Fast ISAR Imaging Algorithm for Azimuth Gapped Data Based on Structured Toeplitz Matrix

With the advancement of modern radar systems, there are increasingly stringent requirements for reconstructing Inverse Synthetic Aperture Radar (ISAR) images from gap missing sampling (GMS) data. Compressed sensing (CS), while being a conventional approach for sparse reconstruction, suffers from inherent discrete dictionary mismatch issues that degrade reconstruction accuracy. Matrix completion (MC) methods, leveraging the low-rank properties of matrices, prevent the grid mismatch problem by directly recovering missing data.
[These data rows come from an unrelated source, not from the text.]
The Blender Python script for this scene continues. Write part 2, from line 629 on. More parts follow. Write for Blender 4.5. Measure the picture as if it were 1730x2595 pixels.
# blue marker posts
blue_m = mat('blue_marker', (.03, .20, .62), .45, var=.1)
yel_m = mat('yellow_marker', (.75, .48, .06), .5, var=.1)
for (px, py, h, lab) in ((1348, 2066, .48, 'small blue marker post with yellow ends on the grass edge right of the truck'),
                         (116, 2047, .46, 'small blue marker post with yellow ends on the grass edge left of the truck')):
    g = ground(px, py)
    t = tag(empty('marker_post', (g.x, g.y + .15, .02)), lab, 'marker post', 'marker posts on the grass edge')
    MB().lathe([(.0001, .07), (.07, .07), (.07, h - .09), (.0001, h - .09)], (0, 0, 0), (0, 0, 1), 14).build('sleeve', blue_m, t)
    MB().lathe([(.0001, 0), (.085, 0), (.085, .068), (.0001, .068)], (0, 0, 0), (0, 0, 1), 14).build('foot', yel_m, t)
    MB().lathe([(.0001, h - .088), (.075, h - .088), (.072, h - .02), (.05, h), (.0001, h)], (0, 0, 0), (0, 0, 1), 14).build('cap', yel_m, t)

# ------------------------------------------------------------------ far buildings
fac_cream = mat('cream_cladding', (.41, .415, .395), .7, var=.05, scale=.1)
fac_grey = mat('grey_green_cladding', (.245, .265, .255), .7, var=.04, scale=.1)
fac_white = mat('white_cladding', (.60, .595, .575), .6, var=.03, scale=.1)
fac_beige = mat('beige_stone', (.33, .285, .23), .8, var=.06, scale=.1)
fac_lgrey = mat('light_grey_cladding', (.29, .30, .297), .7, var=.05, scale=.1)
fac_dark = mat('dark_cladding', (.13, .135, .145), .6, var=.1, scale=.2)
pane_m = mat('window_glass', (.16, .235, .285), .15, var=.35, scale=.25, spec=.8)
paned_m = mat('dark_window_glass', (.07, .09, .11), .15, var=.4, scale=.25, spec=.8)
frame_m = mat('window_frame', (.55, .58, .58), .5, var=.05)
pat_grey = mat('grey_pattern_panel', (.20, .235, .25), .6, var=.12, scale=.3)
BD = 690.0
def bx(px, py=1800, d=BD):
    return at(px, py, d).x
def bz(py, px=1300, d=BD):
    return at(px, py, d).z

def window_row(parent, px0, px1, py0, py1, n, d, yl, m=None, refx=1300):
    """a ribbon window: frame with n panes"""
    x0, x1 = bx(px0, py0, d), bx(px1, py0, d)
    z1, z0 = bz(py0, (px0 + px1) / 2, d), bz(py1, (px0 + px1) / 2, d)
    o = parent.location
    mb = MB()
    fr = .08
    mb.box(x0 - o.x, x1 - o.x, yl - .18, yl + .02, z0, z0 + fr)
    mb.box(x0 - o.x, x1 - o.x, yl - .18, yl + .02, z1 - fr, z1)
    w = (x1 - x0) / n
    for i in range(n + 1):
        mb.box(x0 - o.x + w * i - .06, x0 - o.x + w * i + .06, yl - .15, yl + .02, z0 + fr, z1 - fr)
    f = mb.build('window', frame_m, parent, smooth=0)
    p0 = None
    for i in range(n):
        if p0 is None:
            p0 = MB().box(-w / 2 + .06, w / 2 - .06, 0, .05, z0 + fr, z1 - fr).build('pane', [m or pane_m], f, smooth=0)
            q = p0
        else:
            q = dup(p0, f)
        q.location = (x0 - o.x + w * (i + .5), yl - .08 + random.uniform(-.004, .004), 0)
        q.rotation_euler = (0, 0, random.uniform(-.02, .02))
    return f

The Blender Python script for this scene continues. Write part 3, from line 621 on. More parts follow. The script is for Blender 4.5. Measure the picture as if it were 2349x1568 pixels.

Although existing Hankel transformation methods can address GMS reconstruction, their computational efficiency remains quite slow. To address the fast ISAR imaging problem with azimuth GMS, we propose a fast imaging algorithm based on structured Toeplitz matrix. Our approach leverages the inherent low-rank properties of data by employing a structured Toeplitz formulation, thereby exploiting the enhanced low-rank property from the data structure. Numerical simulations reveal that the Toeplitz transformation achieves superior accuracy relative to the Hankel transformation. For achieving high-efficiency and high-precision image reconstruction, we further develop a reconstruction algorithm based on the fast Alternating Direction Method of Multipliers (ADMM). In contrast to the SLR+S algorithm using Hankel transformation, our proposed algorithm significantly reduces computational time while maintaining reconstruction accuracy. Finally, the experimental results further validate the effectiveness of the proposed algorithm, providing substantial support for its engineering applications.